The Birth of Easter in the Country


It’s been said in poems, bush ballards and across the so called sleepy plains in the bush and the outback, “all of us and God, help those that help themselves.”

Roma’s now famous 39 year old street event, Easter in the Country is a testament to that sentiment.

For it began as a program to see the community help itself and have a bit of fun along the way, so says Jenny Flynn, a member of the organising committee.

“The thing at that point in time, and it still is, the vision that this will be a festival at a fun time for families that will provide some economic benefits for the town and put Roma on the map,” she says.

Noel Miller, a larger than life local, committee member of the Wattles Football Club needed to raise funds for a new clubhouse and decided the best way to do that was through a community event.

So one Sunday afternoon in 1976 after a game he stood up on a bar stool and announced that the following Easter there would be a country music festival and rodeo, beginning a new tradition.

Of course to make the festival work, he had to change some established habits which saw Roma fairly quiet over Easter.

“Roma would empty out and everyone would come to the coast, I was there one Easter… and it was so quiet you could have literally done the old saying fired a gun down the main street and never hit anyone,” he says.

“I just thought we have got to do something to bring people back here over Easter and I had always had the idea of putting on a country and western festival in Roma and Easter in the Country was born.”

While the festival itself has changed since Mr Miller stepped aside 23 years ago, he is happy to see that the rodeo has remained as a feature of it.

Having stepped aside from the organising role, he took the approach to let it grow on its own, free from any of his lingering influence and is glad to see it surviving.

Putting on the festival every year still encapsulates the roll up the sleeves attitude and spirit of the community that defines the region and this year will be no different.

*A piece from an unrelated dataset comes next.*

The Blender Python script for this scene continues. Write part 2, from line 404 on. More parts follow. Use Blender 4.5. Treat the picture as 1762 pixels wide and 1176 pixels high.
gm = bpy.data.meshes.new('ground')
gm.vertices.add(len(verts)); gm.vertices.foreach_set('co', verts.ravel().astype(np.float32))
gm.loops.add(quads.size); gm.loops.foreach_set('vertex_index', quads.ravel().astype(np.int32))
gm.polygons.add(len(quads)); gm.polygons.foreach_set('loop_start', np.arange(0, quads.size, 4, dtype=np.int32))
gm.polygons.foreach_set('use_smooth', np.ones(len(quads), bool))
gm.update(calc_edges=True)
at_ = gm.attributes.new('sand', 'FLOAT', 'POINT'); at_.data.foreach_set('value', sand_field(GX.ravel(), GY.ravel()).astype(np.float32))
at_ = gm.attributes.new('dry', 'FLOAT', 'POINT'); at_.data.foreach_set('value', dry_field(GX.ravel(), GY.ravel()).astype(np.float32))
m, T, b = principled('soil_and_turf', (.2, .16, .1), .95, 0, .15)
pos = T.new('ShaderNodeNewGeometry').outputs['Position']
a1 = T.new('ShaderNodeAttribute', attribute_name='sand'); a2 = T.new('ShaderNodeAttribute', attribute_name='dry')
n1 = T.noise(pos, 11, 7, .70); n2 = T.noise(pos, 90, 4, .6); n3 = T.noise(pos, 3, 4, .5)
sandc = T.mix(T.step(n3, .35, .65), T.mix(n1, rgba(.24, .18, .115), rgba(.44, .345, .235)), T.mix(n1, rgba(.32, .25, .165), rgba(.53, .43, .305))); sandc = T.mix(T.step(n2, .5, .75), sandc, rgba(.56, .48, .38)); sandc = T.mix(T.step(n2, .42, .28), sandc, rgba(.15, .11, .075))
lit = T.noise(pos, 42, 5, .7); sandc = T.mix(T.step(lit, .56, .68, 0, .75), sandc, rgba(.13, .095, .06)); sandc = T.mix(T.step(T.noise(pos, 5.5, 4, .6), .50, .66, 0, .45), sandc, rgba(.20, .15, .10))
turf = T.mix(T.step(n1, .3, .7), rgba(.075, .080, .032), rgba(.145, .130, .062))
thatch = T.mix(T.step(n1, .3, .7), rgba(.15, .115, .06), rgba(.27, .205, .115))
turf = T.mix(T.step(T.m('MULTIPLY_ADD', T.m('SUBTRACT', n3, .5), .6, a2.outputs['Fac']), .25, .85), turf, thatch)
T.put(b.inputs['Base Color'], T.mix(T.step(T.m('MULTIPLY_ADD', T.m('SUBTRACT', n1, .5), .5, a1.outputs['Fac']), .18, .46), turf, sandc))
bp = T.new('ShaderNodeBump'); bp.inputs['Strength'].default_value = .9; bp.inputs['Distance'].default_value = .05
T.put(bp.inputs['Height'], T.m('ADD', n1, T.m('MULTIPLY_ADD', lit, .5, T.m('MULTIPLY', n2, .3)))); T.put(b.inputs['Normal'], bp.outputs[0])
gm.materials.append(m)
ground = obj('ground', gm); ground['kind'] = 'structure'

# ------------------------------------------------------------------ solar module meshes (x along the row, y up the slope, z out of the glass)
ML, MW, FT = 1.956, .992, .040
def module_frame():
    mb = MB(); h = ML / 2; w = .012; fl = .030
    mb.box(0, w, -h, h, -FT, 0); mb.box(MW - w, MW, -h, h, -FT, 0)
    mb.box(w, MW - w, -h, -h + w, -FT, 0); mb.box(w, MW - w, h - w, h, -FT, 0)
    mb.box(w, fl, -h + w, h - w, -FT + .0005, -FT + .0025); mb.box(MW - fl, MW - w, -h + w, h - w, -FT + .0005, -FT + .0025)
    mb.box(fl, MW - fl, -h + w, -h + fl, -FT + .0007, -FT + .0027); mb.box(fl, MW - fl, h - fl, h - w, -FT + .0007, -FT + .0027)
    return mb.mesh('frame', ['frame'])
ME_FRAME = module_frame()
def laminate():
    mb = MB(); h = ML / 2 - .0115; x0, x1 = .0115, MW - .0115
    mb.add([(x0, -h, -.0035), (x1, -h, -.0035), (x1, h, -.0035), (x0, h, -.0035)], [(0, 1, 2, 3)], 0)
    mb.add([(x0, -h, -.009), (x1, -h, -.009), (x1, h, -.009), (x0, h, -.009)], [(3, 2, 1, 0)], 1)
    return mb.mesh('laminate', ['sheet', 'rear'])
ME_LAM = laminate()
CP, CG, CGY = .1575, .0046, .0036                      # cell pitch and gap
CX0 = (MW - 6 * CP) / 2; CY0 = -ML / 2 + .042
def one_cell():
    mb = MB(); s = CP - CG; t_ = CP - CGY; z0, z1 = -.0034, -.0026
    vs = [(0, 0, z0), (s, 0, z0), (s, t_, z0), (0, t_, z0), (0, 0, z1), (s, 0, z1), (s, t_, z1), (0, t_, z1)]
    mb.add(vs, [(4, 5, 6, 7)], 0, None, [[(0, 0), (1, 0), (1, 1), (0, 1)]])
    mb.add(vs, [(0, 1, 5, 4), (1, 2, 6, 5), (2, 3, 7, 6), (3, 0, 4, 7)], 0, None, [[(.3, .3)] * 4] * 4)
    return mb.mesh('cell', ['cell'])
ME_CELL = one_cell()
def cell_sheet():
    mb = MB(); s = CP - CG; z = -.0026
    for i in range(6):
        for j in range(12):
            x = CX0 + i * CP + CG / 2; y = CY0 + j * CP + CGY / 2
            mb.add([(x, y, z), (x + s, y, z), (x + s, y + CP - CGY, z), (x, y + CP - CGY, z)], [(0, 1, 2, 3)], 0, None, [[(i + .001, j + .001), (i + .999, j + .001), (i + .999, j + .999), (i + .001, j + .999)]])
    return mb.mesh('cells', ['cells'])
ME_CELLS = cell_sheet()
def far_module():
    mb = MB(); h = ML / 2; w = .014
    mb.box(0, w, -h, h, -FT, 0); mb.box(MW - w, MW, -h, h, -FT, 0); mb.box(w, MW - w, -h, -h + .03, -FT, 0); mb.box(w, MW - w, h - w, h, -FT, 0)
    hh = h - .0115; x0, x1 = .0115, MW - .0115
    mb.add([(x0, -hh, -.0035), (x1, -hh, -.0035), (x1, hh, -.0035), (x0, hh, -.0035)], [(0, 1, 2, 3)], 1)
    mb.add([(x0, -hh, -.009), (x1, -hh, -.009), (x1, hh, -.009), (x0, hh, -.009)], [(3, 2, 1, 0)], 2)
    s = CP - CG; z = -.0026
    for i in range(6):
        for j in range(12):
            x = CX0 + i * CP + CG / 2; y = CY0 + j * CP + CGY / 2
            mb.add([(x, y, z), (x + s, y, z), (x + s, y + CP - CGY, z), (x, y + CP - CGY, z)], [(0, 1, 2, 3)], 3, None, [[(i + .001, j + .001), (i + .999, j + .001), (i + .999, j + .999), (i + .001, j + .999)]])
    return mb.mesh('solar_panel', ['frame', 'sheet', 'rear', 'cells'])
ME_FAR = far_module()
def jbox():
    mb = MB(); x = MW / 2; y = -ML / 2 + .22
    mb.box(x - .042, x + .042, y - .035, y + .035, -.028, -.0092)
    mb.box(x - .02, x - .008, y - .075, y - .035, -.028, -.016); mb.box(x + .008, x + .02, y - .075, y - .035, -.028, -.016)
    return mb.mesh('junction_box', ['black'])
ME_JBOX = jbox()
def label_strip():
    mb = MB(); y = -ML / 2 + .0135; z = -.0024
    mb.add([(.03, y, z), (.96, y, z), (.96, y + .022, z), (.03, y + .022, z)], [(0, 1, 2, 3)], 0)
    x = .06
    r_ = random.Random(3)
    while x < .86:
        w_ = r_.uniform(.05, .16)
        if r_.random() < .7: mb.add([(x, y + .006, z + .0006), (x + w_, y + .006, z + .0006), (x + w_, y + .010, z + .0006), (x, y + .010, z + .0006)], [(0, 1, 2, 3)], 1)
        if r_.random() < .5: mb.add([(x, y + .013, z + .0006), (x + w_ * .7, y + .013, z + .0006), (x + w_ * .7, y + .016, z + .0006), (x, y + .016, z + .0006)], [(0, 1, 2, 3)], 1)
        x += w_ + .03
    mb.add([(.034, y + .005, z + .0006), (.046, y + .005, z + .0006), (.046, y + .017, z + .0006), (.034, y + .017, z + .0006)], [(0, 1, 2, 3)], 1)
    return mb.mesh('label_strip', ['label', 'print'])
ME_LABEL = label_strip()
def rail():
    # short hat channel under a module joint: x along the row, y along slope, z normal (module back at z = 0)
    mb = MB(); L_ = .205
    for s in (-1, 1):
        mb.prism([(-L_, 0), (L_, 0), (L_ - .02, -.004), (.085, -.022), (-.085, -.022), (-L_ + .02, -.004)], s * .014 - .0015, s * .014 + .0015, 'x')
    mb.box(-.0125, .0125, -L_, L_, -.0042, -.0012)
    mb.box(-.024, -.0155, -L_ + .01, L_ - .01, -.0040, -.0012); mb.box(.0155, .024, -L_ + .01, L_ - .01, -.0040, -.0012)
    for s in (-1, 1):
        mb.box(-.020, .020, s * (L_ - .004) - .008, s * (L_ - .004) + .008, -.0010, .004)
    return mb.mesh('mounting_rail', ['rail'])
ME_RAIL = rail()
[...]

But as people gather at Bassett Park over the Easter weekend this year, the role of Noel Miller must be remembered.

“It’s about that community development focus, he had that vision for the town as a local and it started, and in various ways continued,” Ms Flynn says.

With the festival coming up soon, accommodation for the expected 8,000-10,000 visitors to Maranoa will fill up quickly so it is important to book tickets for events as soon as possible.